Desde 1717 Edmundo Halley había estudiado las auroras boreales. Desde entonces se discutía si eran producto de exhalaciones sulfurosas, de vapores emanados de la tierra, de incendios ocurridos en la atmósfera, o consecuencia de la luz zodiacal.

Alzate había observado desde el 7 de noviembre que en el Sol aparecían una serie de manchas solares, de considerable magnitud, la menor de las cuales excedía dos o tres veces la grandeza de la Tierra. Ese día había advertido que desde las seis de la tarde “la luz zodiacal se presentaba muy clara y se extendía del oeste sudoeste al nordeste, por más de 40 grados”.

Cuando su mozo le anunció que había una luz particular en el cielo, y subió al pequeño observatorio instalado en la azotea de su casa, comprendió de inmediato lo que estaba ocurriendo.

Para la gente de la calle, en cambio, había llegado el fin del mundo. Familias enteras huían de sus casas, “llevando de su hacienda lo que podían cargar” —según relata Orozco y Berra— y lloraban a grito herido por las calles. “La ciudad entera estaba sumida en el mayor desorden”.

El terror iba a prolongarse a lo largo de dos horas.

Alzate relató que “unos rayos blanquizcos en forma de escoba” aparecieron detrás de los cerros de la Villa de Guadalupe y se fueron extendiendo poco a poco sobre el cielo. A las 8:30 de la noche el fenómeno había alcanzado su mayor intensidad y en las calles privaba la locura.

El virrey Revillagigedo envió partidas de dragones a cortar la huida de los medrosos. El licenciado Francisco Primo Verdad intentaba tranquilizar a los prófugos, pero “razones y palos no valían, y hombres y mujeres salían a los campos, aguijoneados por el miedo”.

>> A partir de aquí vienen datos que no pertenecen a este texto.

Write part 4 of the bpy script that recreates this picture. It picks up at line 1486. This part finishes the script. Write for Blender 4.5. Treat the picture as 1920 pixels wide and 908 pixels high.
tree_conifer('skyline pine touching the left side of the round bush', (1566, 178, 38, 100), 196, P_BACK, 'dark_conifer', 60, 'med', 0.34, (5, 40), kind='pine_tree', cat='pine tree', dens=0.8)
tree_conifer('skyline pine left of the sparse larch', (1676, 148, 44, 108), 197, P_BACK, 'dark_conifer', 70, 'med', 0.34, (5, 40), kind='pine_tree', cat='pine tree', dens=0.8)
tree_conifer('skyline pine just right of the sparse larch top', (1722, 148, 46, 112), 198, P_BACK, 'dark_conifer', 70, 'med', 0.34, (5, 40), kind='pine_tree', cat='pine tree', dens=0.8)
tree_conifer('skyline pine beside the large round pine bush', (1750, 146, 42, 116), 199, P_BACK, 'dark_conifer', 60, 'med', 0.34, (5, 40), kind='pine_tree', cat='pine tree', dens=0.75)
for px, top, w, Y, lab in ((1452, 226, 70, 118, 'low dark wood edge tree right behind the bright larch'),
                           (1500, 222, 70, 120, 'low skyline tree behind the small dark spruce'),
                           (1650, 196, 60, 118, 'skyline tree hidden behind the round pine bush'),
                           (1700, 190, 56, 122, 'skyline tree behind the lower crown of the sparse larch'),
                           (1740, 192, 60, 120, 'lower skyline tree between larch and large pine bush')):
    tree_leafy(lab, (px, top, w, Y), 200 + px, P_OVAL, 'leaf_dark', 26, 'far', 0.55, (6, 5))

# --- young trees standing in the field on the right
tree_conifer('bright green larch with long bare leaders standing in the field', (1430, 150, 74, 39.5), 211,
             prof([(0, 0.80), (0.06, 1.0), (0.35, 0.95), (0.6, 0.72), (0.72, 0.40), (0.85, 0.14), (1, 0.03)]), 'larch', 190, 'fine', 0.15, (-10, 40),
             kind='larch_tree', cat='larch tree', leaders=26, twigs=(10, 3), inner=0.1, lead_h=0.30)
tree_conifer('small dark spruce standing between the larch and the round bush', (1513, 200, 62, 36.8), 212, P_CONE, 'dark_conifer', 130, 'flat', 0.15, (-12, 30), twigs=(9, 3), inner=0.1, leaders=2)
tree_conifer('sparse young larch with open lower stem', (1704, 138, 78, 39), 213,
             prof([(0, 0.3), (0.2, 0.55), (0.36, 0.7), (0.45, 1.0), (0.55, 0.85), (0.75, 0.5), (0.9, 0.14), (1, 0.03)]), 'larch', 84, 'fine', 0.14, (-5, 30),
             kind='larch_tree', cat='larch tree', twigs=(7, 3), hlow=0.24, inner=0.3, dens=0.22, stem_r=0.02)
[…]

“¡Se acaba el mundo, se está quemando el cielo!”, gritaban.

Aunque los rayos blanquizcos procedían de la zona donde está ubicada la Villa de Guadalupe, “por una de tantas aberraciones del espíritu humano” la gente huyó hacia aquel sitio, atropellando todo a su paso. Curiosamente, los habitantes de esa población —tal vez porque ahí el cielo estaba nublado— no se habían percatado de la aurora boreal y  quedaron sorprendidos “al ver entrar en tropas” a la gente que huía de México.

Todo terminó pasadas las nueve de la noche, sin que cayeran del cielo carbones encendidos, entre las risas nerviosas de quienes poco antes confesaban a gritos sus pecados.

Al debate que, para explicar el fenómeno, sostuvieron Alzate y León y Gama, se sumó más tarde el relojero José Francisco Dimas Rangel, el hombre que construyó el reloj de la Catedral Metropolitana, quien afirmó que en la atmósfera existía una sustancia llamada “gas inflamable”, que provenía de las exhalaciones de los volcanes y las minas de hierro, y se incendiaba al entrar en contacto con rayos o relámpagos.

Como haya sido, se buscaba por primera vez una explicación alejada de lo sobrenatural: nunca volvería a ocurrir lo que ocurrió esa noche: la noche de la aurora boreal.